Friends admired Betty’s work and asked her to make furniture for them. Recognising the rising importance of the female market, Betty set out to capitalise on it, taking a stand at the Ideal Home Exhibition to promote her wares. After a tricky start, customer numbers grew, and architects made approaches.

The couple opened a shop in Sloane Street and then, in 1928, moved to larger premises in Knightsbridge. Furniture was displayed in room sets with rugs, lighting and curtains, and the walls hung with paintings, often by female artists such as Laura Knight, Marie Laurencin and Anna Zinkeisen. By then the prestigious clientele included Winston Churchill, Lady Edwina Mountbatten, Gertrude Stein and The Savoy Hotel.

Betty appeared to be at the pinnacle of success, winning awards for her designs and, with around 80 employees on her payroll, she was ‘among the few women in the history of furniture designing who have touched anything like eminence in this most specialised craft,’ wrote the Daily Mail.

But all wasn’t as it seemed, says Clive Stewart Lockhart. ‘There were marital strains and, despite a high profile, she wasn’t making much money.’ In 1938 the couple separated; Betty walked away from the business and never designed again, and her once illustrious name sank into oblivion.

Susie Cooper

After seven years as a designer at Gray’s, Susie set up her own ceramics company producing innovative designs. - Sandra Lousada / Mary Evans Pic -

Within the pottery industry of the early 20th century, there are female names whose fame, unlike Betty’s, has endured: Clarice Cliff, Charlotte Rhead, and Daisy Makeig-Jones among them.

But leading the field, in terms of running her own successful enterprise, Susie Cooper reigns supreme. ‘All the others were paid hands on a salary. Whereas being the designer was only part of Susie Cooper’s story – she was managing director, and finance director as well,’ says ceramics expert Paul Atterbury.
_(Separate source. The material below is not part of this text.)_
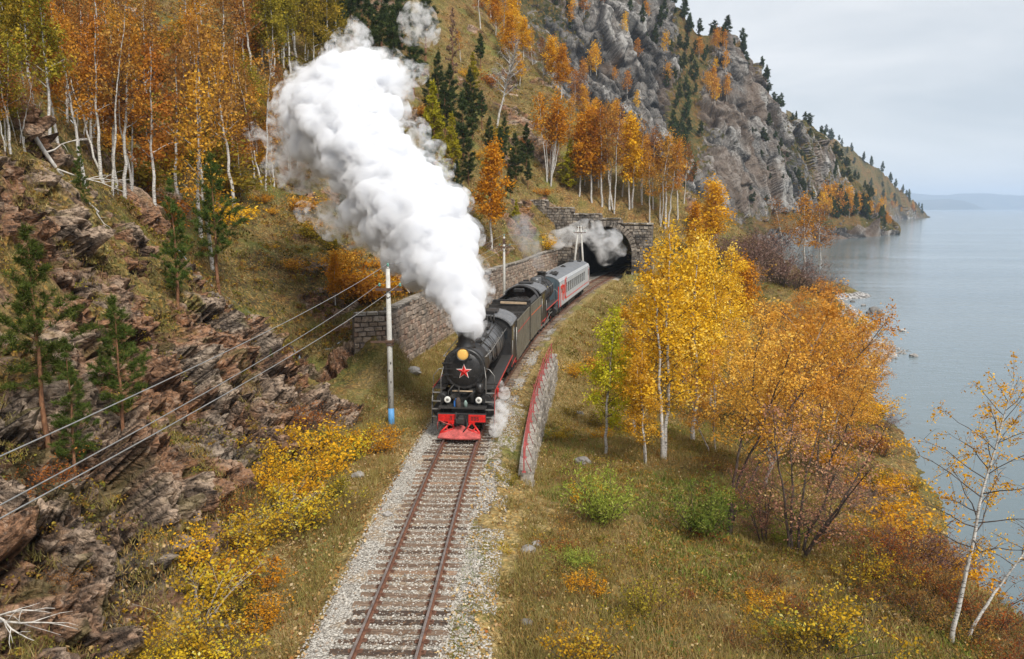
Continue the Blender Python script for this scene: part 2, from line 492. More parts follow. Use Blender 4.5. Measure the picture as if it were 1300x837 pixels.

Like Betty Joel, Susie’s business model was underpinned by her savvy realisation that demand for ceramics was driven by women, and she could offer what they needed. Her rise to become a key player in the pottery world was extraordinary. Born in 1902, she studied at Burslem School of Art before working as a paintress, primarily at Gray’s Pottery, where she became the factory’s designer.

Then, aged 27, ignoring Gray’s warnings of certain failure, she leased production space at the Crown Works to set up Susie Cooper Pottery, alone.

Taking ‘elegance combined with utility’ as her mantra, she pioneered new production methods and perfected lithographic printing to create multicoloured decoration of high quality. Soon she was supplying famous stores such as Harrods, Peter Jones and Selfridges.

In the 1950s her attention turned to bone china and she established a new company, where elegant ground-breaking shapes, such as the design classic coffee can, also found a ready market. Even when the company eventually joined Wedgwood she remained involved, leaving only when the Crown Works closed.

To Paul Atterbury, her career was a crucial one for generations of women following on in the industry. ‘In a way she paved the way and passed the baton on to Susan Williams-Ellis, the founder of Portmeirion, and Emma Bridgewater, who flourishes to this day. Women understand the market; they know who they are selling to. That’s always been the key to understanding their achievement, and it needs to be more widely acknowledged.’